On August 10, the Reserve Bank of India (RBI) asked banks to maintain an incremental Cash Reserve Ratio (ICRR) of 10 per cent on the increase in their deposits.
About ICRR
- Banks are required to maintain liquid cash amounting to a certain proportion of their deposits and certain other liabilities with the RBI. This is a tool of RBI to control the liquidity in the economy and can also act as a buffer in periods of bank stress.
- Banks are currently required to maintain 4.5 per cent of their Net Demand and Time Liabilities (NDTL) as CRR with the RBI.
- RBI has the option to impose incremental credit reserve ratio, in addition to the CRR, in periods of excess liquidity in the system and the central bank is now exercising it.
- Banks will now have to park more liquid cash with the RBI.
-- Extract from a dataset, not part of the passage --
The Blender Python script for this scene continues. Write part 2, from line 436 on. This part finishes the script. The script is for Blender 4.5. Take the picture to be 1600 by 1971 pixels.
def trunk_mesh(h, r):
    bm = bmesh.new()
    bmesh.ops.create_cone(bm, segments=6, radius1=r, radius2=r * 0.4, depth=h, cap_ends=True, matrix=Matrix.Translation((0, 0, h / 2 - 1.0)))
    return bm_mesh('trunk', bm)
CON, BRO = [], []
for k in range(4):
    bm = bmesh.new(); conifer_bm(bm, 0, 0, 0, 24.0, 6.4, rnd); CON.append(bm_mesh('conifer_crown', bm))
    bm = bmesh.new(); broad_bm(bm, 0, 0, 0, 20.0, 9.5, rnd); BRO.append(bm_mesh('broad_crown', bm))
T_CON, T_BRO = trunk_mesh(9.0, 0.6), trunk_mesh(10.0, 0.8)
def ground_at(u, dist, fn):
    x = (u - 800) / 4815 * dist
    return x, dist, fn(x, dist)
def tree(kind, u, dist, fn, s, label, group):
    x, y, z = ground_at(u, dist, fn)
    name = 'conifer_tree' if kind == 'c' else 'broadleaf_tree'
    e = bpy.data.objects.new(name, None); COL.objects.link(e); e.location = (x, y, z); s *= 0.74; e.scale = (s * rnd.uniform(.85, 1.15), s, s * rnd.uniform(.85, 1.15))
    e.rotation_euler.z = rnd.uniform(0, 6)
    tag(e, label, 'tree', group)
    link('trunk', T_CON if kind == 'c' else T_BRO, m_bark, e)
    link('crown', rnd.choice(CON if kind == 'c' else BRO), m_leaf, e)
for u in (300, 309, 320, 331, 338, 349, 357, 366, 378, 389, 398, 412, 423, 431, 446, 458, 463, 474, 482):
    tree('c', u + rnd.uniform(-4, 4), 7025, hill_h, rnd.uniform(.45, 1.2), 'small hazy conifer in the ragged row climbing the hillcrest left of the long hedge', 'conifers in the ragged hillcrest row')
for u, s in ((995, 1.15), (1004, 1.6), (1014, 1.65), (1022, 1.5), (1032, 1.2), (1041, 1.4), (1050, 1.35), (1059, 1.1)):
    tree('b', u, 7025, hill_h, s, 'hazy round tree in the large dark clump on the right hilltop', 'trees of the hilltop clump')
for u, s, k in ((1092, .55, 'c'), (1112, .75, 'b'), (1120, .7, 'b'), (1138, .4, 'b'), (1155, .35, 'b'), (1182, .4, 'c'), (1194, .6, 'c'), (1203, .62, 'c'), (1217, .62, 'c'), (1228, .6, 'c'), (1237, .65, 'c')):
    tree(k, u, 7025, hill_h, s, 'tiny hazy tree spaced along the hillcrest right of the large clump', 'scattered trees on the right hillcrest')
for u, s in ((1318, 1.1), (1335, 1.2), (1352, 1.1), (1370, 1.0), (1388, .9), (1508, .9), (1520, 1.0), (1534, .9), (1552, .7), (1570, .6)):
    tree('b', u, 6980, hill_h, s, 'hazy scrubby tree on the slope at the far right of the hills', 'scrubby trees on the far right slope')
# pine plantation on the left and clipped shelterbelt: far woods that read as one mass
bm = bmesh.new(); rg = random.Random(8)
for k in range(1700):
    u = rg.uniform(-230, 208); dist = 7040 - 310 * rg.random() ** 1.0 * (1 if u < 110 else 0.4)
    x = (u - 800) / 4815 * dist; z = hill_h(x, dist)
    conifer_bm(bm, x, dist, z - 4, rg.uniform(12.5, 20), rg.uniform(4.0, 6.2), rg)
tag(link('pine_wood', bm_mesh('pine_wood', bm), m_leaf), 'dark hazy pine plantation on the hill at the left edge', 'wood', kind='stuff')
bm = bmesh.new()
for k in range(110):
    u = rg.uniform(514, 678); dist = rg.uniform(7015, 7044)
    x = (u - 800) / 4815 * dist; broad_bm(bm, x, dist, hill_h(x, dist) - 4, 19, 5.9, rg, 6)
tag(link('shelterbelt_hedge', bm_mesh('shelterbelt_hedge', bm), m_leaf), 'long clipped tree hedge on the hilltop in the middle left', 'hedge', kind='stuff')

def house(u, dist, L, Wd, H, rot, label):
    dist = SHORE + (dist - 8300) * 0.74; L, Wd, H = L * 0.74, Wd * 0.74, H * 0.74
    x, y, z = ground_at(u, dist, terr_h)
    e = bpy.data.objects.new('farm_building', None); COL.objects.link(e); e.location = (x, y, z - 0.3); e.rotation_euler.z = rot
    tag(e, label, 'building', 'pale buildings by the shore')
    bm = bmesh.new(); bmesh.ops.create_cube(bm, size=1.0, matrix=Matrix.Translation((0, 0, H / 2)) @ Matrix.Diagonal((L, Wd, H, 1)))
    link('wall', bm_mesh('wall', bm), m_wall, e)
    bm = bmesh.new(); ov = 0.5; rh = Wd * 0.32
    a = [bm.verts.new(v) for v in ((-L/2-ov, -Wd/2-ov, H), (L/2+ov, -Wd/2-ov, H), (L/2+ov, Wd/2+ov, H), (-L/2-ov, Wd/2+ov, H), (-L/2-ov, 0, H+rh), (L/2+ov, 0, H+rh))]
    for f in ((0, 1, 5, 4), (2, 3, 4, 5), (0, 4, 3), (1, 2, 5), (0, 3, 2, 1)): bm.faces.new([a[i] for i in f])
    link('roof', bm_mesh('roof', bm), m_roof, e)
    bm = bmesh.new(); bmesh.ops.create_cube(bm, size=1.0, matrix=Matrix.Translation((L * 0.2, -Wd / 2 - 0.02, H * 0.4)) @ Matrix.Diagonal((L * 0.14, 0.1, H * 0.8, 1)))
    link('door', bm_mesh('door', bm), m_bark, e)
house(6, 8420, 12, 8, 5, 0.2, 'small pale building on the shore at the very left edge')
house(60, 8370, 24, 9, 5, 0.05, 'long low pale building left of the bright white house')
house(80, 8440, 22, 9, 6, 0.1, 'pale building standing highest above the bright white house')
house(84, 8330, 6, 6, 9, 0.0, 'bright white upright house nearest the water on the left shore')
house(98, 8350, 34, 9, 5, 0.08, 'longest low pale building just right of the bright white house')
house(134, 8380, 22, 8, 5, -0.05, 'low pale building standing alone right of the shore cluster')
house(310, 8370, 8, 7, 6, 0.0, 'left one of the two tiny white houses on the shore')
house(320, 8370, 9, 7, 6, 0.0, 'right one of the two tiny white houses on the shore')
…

- RBI has stated in its monetary policy that from August 12, 2023, all scheduled banks should maintain an additional cash reserve ratio amounting to 10 per cent of the increase in their net demand and time liabilities (NDTL) between May 19, 2023 and July 28, 2023.
- The RBI announced the discontinuation of Rs 2,000 notes, leading to substantial deposit inflows in banks. The RBI’s intention is to to absorb some of this liquidity from the system.
- RBI’s main intention is to contain inflation though this tool. As liquidity is sucked out, banks will have lesser money to lend, thus bringing down demand for goods and services, thus bringing down prices.
- Short-term interest rates can move higher as the supply of funds get tight in the economy. That is another tool to bring down inflation.